A single Australasian housing market?

New research is out from Motu looking at whether the major cities in Australasia make up a single housing market, and what that means for housing prices and policies.

Two countries, sixteen cities, five thousand kilometres: How many housing markets?
Ryan Greenaway-McGrevy, Arthur Grimes, Mark Holmes
Motu Working Paper 16-04, March 2016

This paper examines whether the major cities in Australasia make up a single housing market. If there is a single housing market across both countries, then Kiwi and Aussie house prices are primarily being driven by the same forces, rather than by local factors. In addition, a single housing market would imply that macroeconomic policies in the two countries are either run on similar lines or are incapable of independently controlling real house prices, despite both countries running independent monetary and fiscal policies.

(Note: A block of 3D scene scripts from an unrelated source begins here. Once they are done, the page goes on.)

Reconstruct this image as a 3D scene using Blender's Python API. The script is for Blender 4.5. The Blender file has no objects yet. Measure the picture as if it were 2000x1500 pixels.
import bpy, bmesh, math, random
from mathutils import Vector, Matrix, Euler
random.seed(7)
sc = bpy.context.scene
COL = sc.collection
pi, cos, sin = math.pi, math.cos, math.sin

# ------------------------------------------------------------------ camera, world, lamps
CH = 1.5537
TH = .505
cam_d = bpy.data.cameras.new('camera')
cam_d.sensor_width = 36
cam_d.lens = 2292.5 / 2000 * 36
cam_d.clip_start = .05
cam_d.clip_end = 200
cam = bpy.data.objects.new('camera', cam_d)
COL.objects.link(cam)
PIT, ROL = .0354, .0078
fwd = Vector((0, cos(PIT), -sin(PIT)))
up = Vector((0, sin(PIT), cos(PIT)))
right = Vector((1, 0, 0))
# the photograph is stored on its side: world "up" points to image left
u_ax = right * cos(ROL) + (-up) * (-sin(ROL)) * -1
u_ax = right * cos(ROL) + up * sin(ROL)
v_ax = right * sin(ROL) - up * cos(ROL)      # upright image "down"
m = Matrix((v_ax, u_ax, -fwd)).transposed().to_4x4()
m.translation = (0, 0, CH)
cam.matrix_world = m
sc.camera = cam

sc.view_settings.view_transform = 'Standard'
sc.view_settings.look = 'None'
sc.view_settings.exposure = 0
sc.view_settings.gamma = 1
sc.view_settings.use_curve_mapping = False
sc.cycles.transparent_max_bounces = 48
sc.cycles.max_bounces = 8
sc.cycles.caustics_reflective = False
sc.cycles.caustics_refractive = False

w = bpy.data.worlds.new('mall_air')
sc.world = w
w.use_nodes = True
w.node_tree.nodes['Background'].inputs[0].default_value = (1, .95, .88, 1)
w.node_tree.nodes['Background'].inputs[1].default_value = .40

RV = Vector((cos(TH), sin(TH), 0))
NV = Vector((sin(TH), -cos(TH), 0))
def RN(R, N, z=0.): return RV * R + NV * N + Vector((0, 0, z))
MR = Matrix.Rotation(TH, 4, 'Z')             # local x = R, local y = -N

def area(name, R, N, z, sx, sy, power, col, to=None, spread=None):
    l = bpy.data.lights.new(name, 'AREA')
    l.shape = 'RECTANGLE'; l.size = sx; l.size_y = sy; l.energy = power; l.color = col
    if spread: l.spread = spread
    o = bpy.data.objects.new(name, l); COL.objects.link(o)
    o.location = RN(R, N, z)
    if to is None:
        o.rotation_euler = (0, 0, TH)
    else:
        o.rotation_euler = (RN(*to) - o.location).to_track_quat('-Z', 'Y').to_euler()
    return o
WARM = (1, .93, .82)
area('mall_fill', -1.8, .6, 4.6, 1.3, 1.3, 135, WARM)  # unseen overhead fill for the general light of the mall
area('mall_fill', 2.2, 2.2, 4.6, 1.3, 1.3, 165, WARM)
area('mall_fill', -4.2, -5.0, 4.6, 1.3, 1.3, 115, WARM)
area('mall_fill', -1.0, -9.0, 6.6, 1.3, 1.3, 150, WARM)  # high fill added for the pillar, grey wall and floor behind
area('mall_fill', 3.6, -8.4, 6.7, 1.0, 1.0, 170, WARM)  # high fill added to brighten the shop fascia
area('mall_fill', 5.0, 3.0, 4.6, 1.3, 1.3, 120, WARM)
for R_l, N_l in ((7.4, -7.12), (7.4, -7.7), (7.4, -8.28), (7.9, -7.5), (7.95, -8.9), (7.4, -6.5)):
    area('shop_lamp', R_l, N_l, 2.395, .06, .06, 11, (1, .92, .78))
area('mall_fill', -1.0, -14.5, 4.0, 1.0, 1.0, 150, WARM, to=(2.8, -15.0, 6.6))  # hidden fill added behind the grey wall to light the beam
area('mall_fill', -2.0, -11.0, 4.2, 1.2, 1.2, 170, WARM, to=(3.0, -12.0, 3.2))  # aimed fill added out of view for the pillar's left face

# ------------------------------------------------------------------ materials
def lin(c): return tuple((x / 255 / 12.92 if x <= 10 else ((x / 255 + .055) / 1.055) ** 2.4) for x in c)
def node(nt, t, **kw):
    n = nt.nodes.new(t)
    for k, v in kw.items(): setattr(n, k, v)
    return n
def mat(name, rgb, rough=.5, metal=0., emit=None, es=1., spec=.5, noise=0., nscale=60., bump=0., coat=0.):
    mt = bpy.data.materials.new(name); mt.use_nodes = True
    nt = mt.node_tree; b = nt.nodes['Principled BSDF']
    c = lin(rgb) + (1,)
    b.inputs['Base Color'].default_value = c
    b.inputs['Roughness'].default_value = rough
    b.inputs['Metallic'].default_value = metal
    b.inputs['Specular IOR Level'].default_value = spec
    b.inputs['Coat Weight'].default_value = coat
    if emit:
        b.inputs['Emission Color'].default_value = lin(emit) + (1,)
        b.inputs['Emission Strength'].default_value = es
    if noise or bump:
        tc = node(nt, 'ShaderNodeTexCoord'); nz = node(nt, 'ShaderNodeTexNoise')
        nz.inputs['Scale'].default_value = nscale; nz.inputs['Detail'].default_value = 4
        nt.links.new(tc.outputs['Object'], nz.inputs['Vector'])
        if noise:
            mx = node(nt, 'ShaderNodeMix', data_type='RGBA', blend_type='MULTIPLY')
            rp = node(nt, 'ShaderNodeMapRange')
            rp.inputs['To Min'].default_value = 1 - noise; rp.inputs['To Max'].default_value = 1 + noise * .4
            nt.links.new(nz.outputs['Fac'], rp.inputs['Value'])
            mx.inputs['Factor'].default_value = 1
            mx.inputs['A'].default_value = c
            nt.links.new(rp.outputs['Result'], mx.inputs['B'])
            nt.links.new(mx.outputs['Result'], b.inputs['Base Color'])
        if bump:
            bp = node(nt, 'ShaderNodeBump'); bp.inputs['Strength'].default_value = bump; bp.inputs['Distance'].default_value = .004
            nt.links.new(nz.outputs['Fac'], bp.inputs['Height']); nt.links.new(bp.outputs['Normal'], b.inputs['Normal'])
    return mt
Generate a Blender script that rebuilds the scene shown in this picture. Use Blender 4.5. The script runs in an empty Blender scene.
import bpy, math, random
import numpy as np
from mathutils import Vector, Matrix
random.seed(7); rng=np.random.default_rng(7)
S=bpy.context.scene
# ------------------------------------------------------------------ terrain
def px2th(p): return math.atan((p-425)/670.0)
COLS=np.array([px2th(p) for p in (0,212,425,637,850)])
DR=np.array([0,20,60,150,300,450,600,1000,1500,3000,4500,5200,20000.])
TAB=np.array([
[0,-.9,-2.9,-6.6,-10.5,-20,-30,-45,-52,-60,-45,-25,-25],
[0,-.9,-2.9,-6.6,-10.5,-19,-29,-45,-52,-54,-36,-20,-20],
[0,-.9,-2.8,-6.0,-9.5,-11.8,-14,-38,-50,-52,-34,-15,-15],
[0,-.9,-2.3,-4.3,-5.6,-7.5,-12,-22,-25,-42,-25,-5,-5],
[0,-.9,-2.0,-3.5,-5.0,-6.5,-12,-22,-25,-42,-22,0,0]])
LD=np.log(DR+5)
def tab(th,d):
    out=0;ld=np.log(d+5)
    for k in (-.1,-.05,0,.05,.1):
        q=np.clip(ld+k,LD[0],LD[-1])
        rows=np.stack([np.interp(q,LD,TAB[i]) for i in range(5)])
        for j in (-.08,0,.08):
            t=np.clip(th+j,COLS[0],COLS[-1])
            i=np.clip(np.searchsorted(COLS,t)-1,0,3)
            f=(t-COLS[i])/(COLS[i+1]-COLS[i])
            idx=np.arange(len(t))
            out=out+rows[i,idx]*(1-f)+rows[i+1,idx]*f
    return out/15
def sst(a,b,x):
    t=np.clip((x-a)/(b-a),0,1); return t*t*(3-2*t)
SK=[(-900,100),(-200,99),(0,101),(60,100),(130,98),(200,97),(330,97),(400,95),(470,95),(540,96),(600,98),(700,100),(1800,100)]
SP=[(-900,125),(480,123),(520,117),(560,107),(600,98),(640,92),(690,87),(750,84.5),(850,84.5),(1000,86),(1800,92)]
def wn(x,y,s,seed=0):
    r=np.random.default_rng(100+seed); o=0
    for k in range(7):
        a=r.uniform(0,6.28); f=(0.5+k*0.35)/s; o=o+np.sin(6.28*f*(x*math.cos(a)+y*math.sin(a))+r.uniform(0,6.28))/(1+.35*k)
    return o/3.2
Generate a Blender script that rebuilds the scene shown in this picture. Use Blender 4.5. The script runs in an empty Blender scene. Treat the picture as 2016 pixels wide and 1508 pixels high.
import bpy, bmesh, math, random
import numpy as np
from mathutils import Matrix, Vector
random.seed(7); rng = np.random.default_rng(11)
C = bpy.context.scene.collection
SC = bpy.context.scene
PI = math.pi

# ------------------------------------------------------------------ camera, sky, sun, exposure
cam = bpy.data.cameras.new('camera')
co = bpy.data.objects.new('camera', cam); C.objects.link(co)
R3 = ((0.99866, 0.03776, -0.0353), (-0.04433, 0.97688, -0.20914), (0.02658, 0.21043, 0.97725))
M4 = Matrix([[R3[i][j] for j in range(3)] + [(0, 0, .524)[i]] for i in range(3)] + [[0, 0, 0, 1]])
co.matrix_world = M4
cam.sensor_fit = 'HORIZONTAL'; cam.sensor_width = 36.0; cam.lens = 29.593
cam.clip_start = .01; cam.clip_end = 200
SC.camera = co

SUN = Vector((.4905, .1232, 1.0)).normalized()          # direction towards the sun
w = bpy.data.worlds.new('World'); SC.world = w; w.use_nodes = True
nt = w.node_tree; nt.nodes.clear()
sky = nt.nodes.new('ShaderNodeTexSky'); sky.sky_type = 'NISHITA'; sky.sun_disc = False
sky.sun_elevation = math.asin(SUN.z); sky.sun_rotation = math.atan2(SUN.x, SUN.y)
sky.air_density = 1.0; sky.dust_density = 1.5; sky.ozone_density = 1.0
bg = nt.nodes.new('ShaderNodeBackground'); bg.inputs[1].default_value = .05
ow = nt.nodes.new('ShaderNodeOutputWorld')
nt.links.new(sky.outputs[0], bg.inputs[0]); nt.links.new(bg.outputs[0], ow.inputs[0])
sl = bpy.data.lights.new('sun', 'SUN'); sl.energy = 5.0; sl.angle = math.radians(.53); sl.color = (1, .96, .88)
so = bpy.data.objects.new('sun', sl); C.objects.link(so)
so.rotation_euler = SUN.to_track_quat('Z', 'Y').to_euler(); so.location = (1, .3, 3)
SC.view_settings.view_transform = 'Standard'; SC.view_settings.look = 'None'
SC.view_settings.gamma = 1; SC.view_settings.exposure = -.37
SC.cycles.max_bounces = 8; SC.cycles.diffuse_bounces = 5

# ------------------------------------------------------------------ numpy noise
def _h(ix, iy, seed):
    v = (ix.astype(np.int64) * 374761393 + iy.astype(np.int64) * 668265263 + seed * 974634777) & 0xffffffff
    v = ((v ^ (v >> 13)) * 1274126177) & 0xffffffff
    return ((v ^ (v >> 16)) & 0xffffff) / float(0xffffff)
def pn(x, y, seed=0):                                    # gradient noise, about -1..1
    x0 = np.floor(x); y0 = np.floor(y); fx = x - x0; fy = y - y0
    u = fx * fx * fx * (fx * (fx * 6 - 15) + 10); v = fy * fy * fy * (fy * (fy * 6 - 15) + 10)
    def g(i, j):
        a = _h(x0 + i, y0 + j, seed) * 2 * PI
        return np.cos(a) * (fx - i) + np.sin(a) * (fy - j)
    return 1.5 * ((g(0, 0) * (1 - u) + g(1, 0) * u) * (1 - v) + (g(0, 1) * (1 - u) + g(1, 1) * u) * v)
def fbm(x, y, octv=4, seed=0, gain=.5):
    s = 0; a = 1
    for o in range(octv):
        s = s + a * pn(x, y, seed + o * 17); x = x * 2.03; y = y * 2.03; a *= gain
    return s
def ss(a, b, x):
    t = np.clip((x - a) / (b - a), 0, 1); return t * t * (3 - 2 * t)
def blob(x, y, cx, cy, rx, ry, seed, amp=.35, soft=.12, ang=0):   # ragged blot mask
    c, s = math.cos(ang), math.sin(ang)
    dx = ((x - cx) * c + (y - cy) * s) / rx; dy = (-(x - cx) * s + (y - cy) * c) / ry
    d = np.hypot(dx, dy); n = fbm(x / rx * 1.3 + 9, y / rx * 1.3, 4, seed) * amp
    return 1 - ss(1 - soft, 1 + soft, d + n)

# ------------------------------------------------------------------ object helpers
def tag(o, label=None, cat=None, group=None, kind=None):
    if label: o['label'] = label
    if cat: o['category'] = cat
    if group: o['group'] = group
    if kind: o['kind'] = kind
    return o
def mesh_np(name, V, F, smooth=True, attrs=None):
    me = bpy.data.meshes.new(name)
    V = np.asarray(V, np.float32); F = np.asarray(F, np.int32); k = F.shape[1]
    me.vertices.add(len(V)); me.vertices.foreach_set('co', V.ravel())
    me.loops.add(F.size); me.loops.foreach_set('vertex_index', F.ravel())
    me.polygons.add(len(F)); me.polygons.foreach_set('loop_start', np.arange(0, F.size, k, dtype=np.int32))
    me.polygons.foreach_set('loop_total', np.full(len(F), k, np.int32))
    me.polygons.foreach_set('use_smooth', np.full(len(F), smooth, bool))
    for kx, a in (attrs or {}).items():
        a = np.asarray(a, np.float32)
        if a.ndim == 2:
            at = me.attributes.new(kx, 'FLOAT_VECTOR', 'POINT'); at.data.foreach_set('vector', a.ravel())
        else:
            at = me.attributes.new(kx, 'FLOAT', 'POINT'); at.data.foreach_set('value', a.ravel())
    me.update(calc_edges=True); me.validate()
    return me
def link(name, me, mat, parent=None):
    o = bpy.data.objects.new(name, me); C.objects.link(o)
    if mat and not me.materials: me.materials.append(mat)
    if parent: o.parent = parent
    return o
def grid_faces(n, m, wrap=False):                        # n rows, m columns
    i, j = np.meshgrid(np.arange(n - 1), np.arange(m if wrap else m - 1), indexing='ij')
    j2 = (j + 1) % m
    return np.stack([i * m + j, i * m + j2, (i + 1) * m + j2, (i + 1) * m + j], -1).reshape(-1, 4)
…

The authors define a single housing market as one in which a single stochastic trend describes the long run path of real house prices in all cities. A strong form single housing market occurs when an innovation to the stochastic trend affects house prices across all cities to an equal degree. A weak form occurs when an innovation to the stochastic trend affects house prices in all cities, but not to an equal degree.

The authors found that the 16 city housing markets are characterised by a weak form single housing market. House price shocks are first reflected in the price dynamics of a leading group of Australian cities (including Melbourne, Sydney, Adelaide, Canberra, Brisbane), then flow to a group of follower cities comprising peripheral Australian and major New Zealand cities (Perth, Hobart, Wellington, Auckland, Darwin), and then to a group of cities within New Zealand (Dunedin, Christchurch, Palmerston North, Hastings, Tauranga, Hamilton).

In this weak form of a single housing market, house prices in cities across Australasia will diverge over time, but are influenced by the same long-term factors.

Divergence may be caused by differences in house price responses to land prices, migration responses to house prices or to land price responses to migration flows. The latter may reflect either geographical or planning constraints. These constraints may affect how much land is available and therefore how land prices respond to population flows (i.e. to migration).

The authors found little evidence that the countries’ independent monetary and/or other macro-economic policies have been instrumental in determining long run real house price outcomes in either country.

The MBIE-funded Resilient Urban Futures programme provided financial assistance for this work.